Теперь давайте оставим и дорогой плащ, и его удивительную обладательницу и обратимся к главному событию повести — к погоне.
Итак, погоня, погоня, которая заставляет текст мчаться по ее горячим следам, задает все ускоряющийся темп рассказа, несущегося на всех парах к своей кульминации, к трагедии, а затем — под откос, кубарем, к развязке… И следом — точно чтобы что-то утаить — внимание читателя резко переключается с драматического впечатления от страшной судьбы художника к пошлой историйке про наглеца Пирогова.
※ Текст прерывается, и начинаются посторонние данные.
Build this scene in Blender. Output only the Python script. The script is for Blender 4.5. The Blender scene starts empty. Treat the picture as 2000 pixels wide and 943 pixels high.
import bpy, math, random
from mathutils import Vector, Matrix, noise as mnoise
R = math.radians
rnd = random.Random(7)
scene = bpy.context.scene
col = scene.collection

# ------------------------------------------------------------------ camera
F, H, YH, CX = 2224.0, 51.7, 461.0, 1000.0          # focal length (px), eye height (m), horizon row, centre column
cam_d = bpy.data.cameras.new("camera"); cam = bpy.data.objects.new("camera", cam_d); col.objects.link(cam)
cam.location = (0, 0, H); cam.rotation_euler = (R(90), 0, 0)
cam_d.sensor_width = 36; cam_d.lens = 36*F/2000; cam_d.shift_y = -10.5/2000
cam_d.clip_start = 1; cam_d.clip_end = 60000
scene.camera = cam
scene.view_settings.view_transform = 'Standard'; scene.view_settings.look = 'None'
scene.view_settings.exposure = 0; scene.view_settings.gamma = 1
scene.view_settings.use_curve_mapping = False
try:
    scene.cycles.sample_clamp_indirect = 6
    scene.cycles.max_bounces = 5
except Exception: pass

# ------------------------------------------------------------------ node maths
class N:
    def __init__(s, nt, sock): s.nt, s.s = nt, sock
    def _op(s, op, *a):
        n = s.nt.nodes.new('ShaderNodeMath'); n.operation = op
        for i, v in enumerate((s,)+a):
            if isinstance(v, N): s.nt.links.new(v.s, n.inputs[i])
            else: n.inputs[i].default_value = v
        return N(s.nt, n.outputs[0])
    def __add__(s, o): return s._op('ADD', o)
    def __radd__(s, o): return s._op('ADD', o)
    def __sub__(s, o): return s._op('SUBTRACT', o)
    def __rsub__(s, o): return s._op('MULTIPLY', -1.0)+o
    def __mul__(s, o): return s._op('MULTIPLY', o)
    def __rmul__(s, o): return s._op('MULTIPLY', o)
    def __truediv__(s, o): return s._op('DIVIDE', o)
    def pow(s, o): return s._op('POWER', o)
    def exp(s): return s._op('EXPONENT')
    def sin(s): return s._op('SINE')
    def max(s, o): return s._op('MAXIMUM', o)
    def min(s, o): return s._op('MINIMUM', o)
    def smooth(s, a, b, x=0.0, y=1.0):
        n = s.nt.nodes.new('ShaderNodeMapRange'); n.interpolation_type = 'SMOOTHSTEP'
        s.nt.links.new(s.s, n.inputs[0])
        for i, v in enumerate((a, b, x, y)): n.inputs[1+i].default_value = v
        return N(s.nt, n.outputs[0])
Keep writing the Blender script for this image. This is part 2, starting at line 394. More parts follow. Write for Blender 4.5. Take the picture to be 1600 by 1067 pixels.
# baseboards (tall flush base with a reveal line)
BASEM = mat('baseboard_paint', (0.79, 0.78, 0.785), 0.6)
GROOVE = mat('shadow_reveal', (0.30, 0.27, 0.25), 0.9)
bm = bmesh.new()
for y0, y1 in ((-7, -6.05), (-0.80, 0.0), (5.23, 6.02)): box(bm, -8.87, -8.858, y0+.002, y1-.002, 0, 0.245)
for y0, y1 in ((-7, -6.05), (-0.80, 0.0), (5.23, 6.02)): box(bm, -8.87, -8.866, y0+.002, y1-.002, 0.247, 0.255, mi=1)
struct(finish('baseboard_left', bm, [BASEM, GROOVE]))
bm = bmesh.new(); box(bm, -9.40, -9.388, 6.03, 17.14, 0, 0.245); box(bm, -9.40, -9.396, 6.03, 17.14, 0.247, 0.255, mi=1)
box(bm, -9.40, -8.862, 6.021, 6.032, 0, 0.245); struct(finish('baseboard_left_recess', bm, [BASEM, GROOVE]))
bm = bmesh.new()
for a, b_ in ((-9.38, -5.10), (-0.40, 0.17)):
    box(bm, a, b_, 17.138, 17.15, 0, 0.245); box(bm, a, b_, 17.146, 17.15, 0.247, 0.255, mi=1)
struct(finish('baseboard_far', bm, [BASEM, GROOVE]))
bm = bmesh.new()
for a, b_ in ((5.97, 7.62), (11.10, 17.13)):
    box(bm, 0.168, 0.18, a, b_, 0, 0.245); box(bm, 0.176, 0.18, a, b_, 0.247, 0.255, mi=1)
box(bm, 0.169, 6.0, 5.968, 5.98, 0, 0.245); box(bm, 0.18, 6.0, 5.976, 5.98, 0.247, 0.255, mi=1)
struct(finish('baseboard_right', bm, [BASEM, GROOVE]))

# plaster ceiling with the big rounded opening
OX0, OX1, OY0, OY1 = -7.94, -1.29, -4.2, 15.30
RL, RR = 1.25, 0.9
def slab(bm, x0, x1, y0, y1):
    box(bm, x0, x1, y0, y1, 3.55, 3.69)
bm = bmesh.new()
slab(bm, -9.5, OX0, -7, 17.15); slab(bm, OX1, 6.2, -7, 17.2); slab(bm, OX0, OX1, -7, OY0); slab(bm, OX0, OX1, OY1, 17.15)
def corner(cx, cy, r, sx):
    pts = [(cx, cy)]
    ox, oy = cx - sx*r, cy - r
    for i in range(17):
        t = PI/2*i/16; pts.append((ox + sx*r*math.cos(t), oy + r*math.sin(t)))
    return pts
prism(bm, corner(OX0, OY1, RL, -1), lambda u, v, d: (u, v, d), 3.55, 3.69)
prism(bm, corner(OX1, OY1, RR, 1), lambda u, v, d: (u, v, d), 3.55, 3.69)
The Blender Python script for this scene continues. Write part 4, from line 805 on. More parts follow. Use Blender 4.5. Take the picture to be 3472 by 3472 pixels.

Как помнит читатель, два сюжета составляют «Невский проспект»: романтическая история художника Пискарева, не сумевшего пережить, что очаровавшая его «ангел красоты» оказалась продажной женщиной, и пошлая история Пирогова, приударившего за хорошенькой немкой и выпоротого за это жестяных дел мастером Шиллером, сапожником Гофманом и столяром Кунием. («И можно ли сказать, что всякий немей есть Шиллер?! Я согласен, что он Шиллер, но только тот Шиллер, о котором вы можете узнать, если будете когда-нибудь иметь терпение прочесть мою повесть „Невский проспект“») [5]. Критики не преминули отметить, что эти истории служат для противопоставления высокого и низкого во всевозможных ипостасях. В одном из своих писем Гоголь так выразил этот эстетический принцип: «Я люблю вдруг возле одной песни встретить другую, совершенно противного содержания» [6].